D’Annunzio drew up a constitution that was radical in some respects
(absolute equality between men and women was supposed to be guaranteed)
but which turned the economy into a system of “corporations” or guilds —
the essence of what would become Italian fascism.
More ominously, D’Annunzio stood by while his barely disciplined
troops and police targeted ethnic minorities and practiced a crude early
version of ethnic cleansing. Some sources claim his thugs started the
fascist practice of dosing opponents with castor oil.
Eventually, an embarrassed Italian government — which had dithered,
fearing its army would disobey — ran D’Annunzio out. But by then, the
damage was done. As the Italian Communist Angelo Trasca wrote,
D’Annunzio (who had often been accused of plagiarism) became “the victim
of the greatest piece of plagiarism the world has ever seen.”
In 1922, Mussolini — now the Duce, now in black-shirted uniform — led
a “column” of fascists and disconteted veterans on a march into Rome to
seize power. His Italy became Fiume writ large. There’s evidence Adolf
Hitler paid attention.
As for D’Annunzio, he retreated to his estate, which he converted
into a monument to his ego, and kept his mouth shut. Afraid the hero of
Fiume would cause trouble, Mussolini paid his bills (which were
considerable), saw that he was created a noble and showered him with
little gifts, including the front half of battleship, big guns and all,
which was installed on his proprety complete with a crew.
Increasingly decrepit, likely addicted to cocaine and probably
suffering from syphilis, D’Annunzio lingered on until his death in 1938.

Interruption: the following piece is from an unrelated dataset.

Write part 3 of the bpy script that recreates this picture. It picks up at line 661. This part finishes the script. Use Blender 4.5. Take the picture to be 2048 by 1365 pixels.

Hughes-Hallett — who has written a well-regarded biography of
Cleopatra — tells the story with gusto, at times narrating the action in
present tense, rather like Thomas Carlyle in his hstory of the French
Revolution.
And then there are the odd little moments of synchronicity when other
characters wander onto the stage. At an air show in Brescia before the
war, when D’Annunzio took his first airplane ride. we spot Franz Kafka
and Max Brod, stopping by on a vacation from Prague. And we catch a
glimpse of Marcel Proust, glancing out the windows of his cork-lined
apartment to admire the beauty of the planes dogfighting over Paris.